Zoom. Dans le but d’éviter les manipulations, le gendarme des banques oblige UBS à remplacer ses traders par des algorithmes.

Noël aura un goût amer pour les traders d’UBS. Le scandale de manipulation du marché des devises, dont la grande banque s’est sortie jeudi 14 novembre en versant 774 millions de francs d’amende aux régulateurs américain, britannique et suisse, va se retourner contre eux.

Outre le lot de mesures habituelles qui consistent à obliger la banque à renforcer ses contrôles internes, la Finma a imposé une «sanction» inédite en contraignant UBS à remplacer ses courtiers de devises par des algorithmes de trading. A terme, précise la Finma, UBS devra réaliser 95% de ses transactions en devises de manière automatisée. C’est la première fois qu’une autorité de surveillance astreint une banque à avoir recours au trading à haute fréquence.

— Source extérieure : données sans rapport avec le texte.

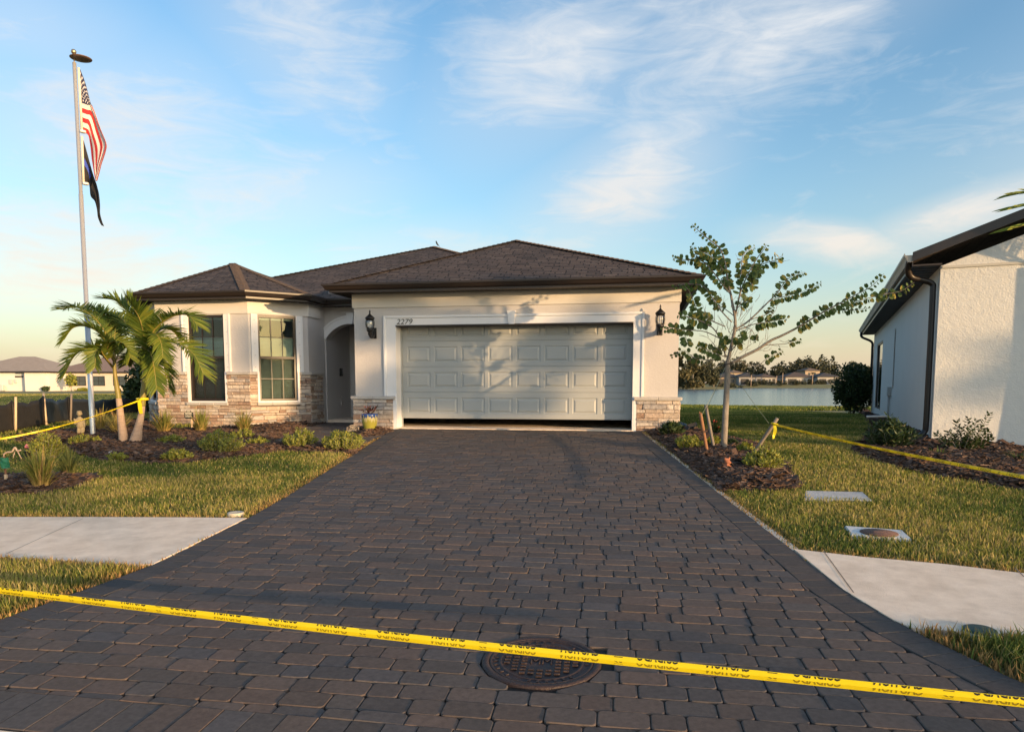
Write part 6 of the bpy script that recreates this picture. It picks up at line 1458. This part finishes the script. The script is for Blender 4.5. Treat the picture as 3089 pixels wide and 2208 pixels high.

«Le facteur humain a joué un grand rôle», a expliqué le directeur de la Finma, Mark Branson, lors d’une conférence de presse. «Limiter le facteur humain dans ce secteur réduira le potentiel de manipulation dans le futur», a-t-il ajouté. Dès la seconde phrase de son communiqué annonçant ses «sanctions», la Finma avait précisé que «des employés» – et non pas la banque elle-même – avaient agi «à l’encontre des intérêts de leurs clients».

Ce n’est pas la première fois que Mark Branson pointe la responsabilité de subalternes. Le Britannique, qui a passé le plus clair de sa carrière chez UBS, dirigeait la filiale de la banque au Japon entre 2006 et 2008, lorsque celle-ci était impliquée dans l’affaire de manipulation des taux d’intérêt. Il avait juré n’en avoir rien su, et la faute avait été mise sur le dos d’une poignée de traders.

La «sanction» de la Finma réjouira en premier lieu UBS. Elle permettra en effet à la banque d’accélérer une transition bien entamée. Elle réalise déjà 90% des transactions en devises de façon automatisée, explique Jean-Raphaël Fontannaz, porte-parole d’UBS. La «sanction» permettra aussi à la grande banque de renforcer sa nouvelle plateforme de trading à haute fréquence, appelée Neo. Cette «solution intégrée» donne la possibilité aux clients de soumettre leurs ordres sur le marché des devises sans avoir recours à un courtier, et de les exécuter directement dans les «vastes flux internes d’UBS». La plateforme, qui compte une application mobile, offre aussi toutes les fonctionnalités d’un réseau social, en permettant par exemple de «suivre» les «experts UBS» et de dialoguer par messagerie instantanée.

Mark Branson a souligné que le recours au trading automatisé s’était consolidé depuis l’ouverture des enquêtes sur les soupçons de manipulation des cours des devises il y a un an. UBS a lancé la plateforme Neo en octobre 2013.

L’initiative de la Finma laisse certains observateurs sceptiques. Interrogée par l’agence Bloomberg, Ann-Christina Lange, professeure de la Business School de Copenhague, estime que le recours au trading à haute fréquence pourrait aussi ouvrir la voie à «de nouveaux types d’abus, qui ne pourraient pas se dérouler sous une supervision humaine».